Herb Alpert is often praised as a veteran bigwig of the record industry who possessed a measure of taste alongside his business acumen. He’s even more notable for his trumpet playing and leadership of a crucial if not necessarily hip 1960s outfit; Whipped Cream & Other Delights is the most popular LP from Herb Alpert’s Tijuana Brass; it’s also their best, and it sees 180gm vinyl reissue on November 20.

Let’s get it out of the way right up front; nobody in the Tijuana Brass was from Mexico. They were in fact a purely studio concoction at the outset with Alpert overdubbing his trumpet for increased vibrancy.
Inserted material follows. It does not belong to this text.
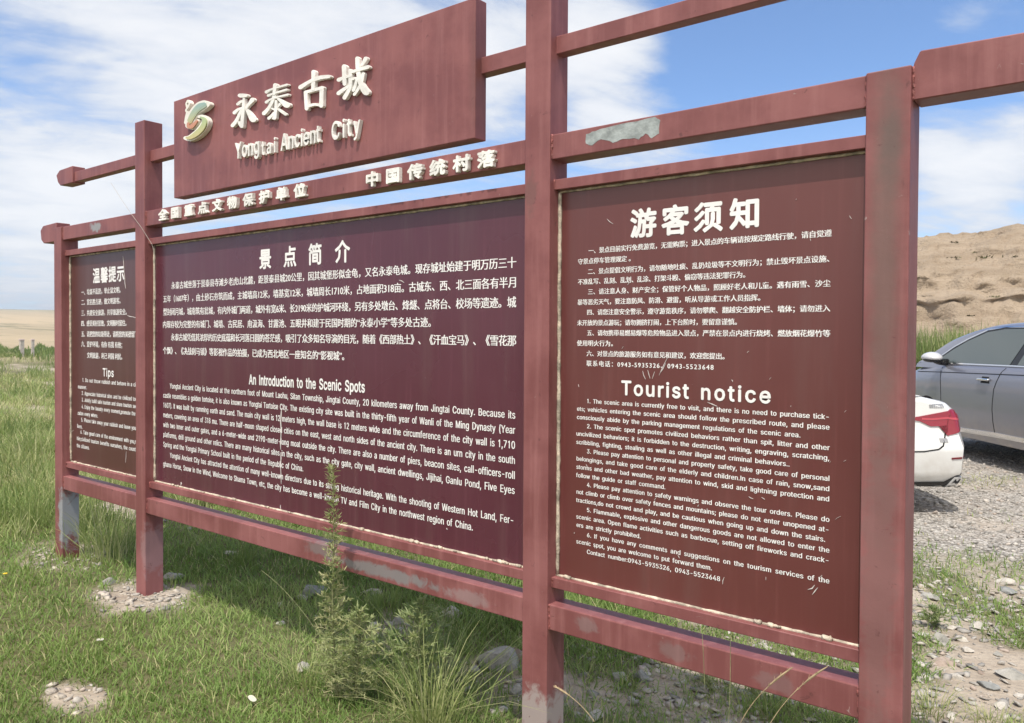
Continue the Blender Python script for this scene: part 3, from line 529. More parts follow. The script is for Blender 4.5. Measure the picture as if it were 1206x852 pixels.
# emblem: white backing with printed colour sweeps
EMB_A = [[(430, 222, 60), (360, 265, 88), (290, 350, 92), (238, 445, 78), (216, 520, 46)], [(470, 240, 70), (420, 290, 60), (350, 345, 46), (290, 430, 60), (255, 520, 88)], [(225, 520, 60), (285, 522, 70), (350, 450, 38)]]
EMB_B = [[(350, 398, 30), (410, 405, 60), (438, 455, 86), (410, 530, 96), (340, 610, 96), (250, 668, 76), (185, 668, 44)]]
EMB_C = [[(225, 200, 26), (245, 235, 20), (222, 285, 20), (200, 320, 18), (215, 350, 26), (205, 395, 26), (190, 480, 26)], [(225, 200, 26), (203, 240, 18), (215, 290, 20)]]
bm = bmesh.new(); strokes(bm, EMB_A + EMB_B, 200, 100, .0939, -.028, -.002); strokes(bm, EMB_C, 200, 100, .0939, -.026, -.002)
emb = link('emblem', bm_mesh(bm), simple('emblem_white_edge', (.80, .77, .70), .5, var=.1), tb)
def grad(name, stops, z0, z1):
    m, T, bs = mat(name)
    S = T.n('ShaderNodeSeparateXYZ', {0: T.n('ShaderNodeNewGeometry').outputs['Position']})
    T.set(bs.inputs['Base Color'], T.ramp(T.mapr(S.outputs[2], z0, z1, smooth=False), stops)); bs.inputs['Roughness'].default_value = .45
    return m
bm = bmesh.new(); strokes(bm, [[(432, 240, 40), (360, 274, 62), (290, 360, 60), (240, 452, 46)], [(440, 262, 36), (350, 335, 20), (285, 420, 30), (250, 470, 40)]], 200, 100, .0939, -.0325, -.0285)
link('emblem_sweep', bm_mesh(bm), grad('emblem_teal_print', [(0, (.52, .40, .20)), (.3, (.46, .48, .28)), (.7, (.30, .42, .38)), (1, (.32, .45, .46))], 2.66, 2.80), emb)
bm = bmesh.new(); strokes(bm, [[(228, 485, 30), (230, 526, 36), (275, 520, 46), (335, 455, 26)]], 200, 100, .0939, -.0345, -.029)
link('emblem_sweep', bm_mesh(bm), grad('emblem_orange_print', [(0, (.58, .28, .16)), (1, (.56, .26, .17))], 2.6, 2.7), emb)
bm = bmesh.new(); strokes(bm, [[(385, 410, 24), (425, 430, 42), (428, 480, 56), (398, 545, 62), (332, 612, 62), (252, 662, 44), (205, 664, 22)]], 200, 100, .0939, -.0345, -.0285)
link('emblem_sweep', bm_mesh(bm), grad('emblem_green_print', [(0, (.56, .50, .24)), (.4, (.45, .52, .26)), (.75, (.38, .50, .30)), (1, (.36, .46, .42))], 2.60, 2.74), emb)

# raised letters on the beam
for body, x0, x1, zc_, em_, xs_, bw in (('全国重点文物保护单位', -2.881, -1.545, 2.2215, .064, 1.42, .0028), ('中国传统村落', -1.122, -.410, 2.2155, .064, 1.38, .0030)):
    gw = em_ * xs_ * .93; step_ = (x1 - x0 - gw) / (len(body) - 1)
    for k, ch in enumerate(body):
        W_ = Writing(); W_.cjk(ch, x0 + k * step_, None, zc_, em_, .0100, (3, bw), .009, xs_); W_.build('raised_character', CAST, beam_bc)

# painted panels -----------------------------------------------------------
YT = .0592
H = Writing(); B = Writing()
for ch, x in zip('游客须知', (.136, .253, .367, .487)):
    H.cjk(ch, x, None, 1.928, .100, YT, (3, .0034)); H.build('heading', LETTER, panels[2]); H = Writing()
for wd_, a, b in (('Tourist', .102, .353), ('notice', .392, .621)):
    H.latin(wd_, a, b, 1.351, .047, YT, (3, .0019)); H.build('heading', LETTER, panels[2]); H = Writing()
cn = [('一、景点目前实行免费游览，无需购票；进入景点的车辆请按规定路线行驶，请自觉遵', -.033, .791, 1.850), ('守景点停车管理规定 。', -.077, .135, 1.814), ('二、景点提倡文明行为，请勿随地吐痰、乱扔垃圾等不文明行为；禁止毁坏景点设施、', -.035, .785, 1.777),
      ('不准乱写、乱刻、乱划、乱涂、打架斗殴、偷窃等违法犯罪行为。', -.077, .536, 1.742), ('三、请注意人身、财产安全；保管好个人物品，照顾好老人和儿童。遇有雨雪、沙尘', -.034, .789, 1.706), ('暴等恶劣天气，要注意防风、防滑、避雷，听从导游或工作人员指挥。', -.078, .584, 1.670),
      ('四、请您注意安全警示，遵守游览秩序，请勿攀爬、翻越安全防护栏、墙体；请勿进入', -.037, .789, 1.634), ('未开放的景点游玩；请勿拥挤打闹，上下台阶时，要留意谨慎。', -.079, .511, 1.597), ('五、请勿携带易燃易爆等危险物品进入景点，严禁在景点内进行烧烤、燃放烟花爆竹等', -.037, .790, 1.5615),
      ('使用明火行为。', -.079, .068, 1.525), ('六、对景点的旅游服务如有意见和建议，欢迎您提出。', -.038, .472, 1.489), ('联系电话：0943-5935326、0943-5523648', -.038, .436, 1.454)]
for tx, a, b, z in cn:
    B.cjk(tx, a, b, z, .0222, YT, (1, .0012))
en = [('1. The scenic area is currently free to visit, and there is no need to purchase tick-', -.037, .792), ('ets; vehicles entering the scenic area should follow the prescribed route, and please', -.078, .792), ('consciously abide by the parking management regulations of the scenic area.', -.078, .710),
      ('2. The scenic spot promotes civilized behaviors rather than spit, litter and other', -.036, .793), ('uncivilized behaviors; it is forbidden to the destruction, writing, engraving, scratching,', -.080, .793), ('scribbling, fighting, stealing as well as other illegal and criminal behaviors..', -.080, .679),
      ('3. Please pay attention to personal and property safety, take good care of personal', -.035, .794), ('belongings, and take good care of the elderly and children.In case of rain, snow,sand', -.079, .794), ('storms and other bad weather, pay attention to wind, skid and lightning protection and', -.079, .794),
      ('follow the guide or staff command.', -.079, .273), ('4. Please pay attention to safety warnings and observe the tour orders. Please do', -.034, .795), ('not climb or climb over safety fences and mountains; please do not enter unopened at-', -.078, .795), ('tractions,do not crowd and play, and be cautious when going up and down the stairs.', -.078, .784),
      ('5. Flammable, explosive and other dangerous goods are not allowed to enter the', -.034, .796), ('scenic area. Open flame activities such as barbecue, setting off fireworks and crack-', -.078, .796), ('ers are strictly prohibited.', -.077, .183),
      ('6. If you have any comments and suggestions on the tourism services of the', -.033, .797), ('scenic spot, you are welcome to put forward them.', -.077, .438), ('Contact number:0943-5935326, 0943-5523648', -.032, .466)]
for i, (tx, a, b) in enumerate(en):
    B.latin(tx, a, b, 1.3215 - i * .02965 - .0075, .0150, YT, (1, .0011))
B.build('notice_text', LETTER, panels[2])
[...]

Naturally, these realities have led many to rashly assume the (largely) instrumental venture effectively putting A&M Records (stands for Alpert and Moss, as in executive Jerry Moss) on the map was an exercise in total squaresville.

The theory ain’t necessarily wrong, as the Tijuana Brass albums remain amongst the highest profile artifacts produced in the Easy Listening era. Make no mistake; beginning with 1962’s The Lonely Bull and continuing well into the ‘70s, Herb Alpert strenuously avoided grating upon even a single human nerve. The objective was to sell a ton of records, which he and A&M did by undertaking a generationally inclusive approach and by appropriating a neighboring culture in a manner that, while surely dated today, was far less contemporaneously niche-driven than Alpert’s stylistic relatives in the Exotica field.

But like Les Baxter, Martin Denny and their ilk, there seemed to be a point where the consumers of Alpert’s records arrived at the conclusion that his stuff was either old hat or all of a sudden utterly out of step with their lives. The abovementioned heap of records was unloaded, though not necessarily into the bins of used record stores; instead, the Tijuana Brass was a staple of the antique shop, the consignment store, the Goodwill, the flea market, the yard/garage sale, and the Salvation Army.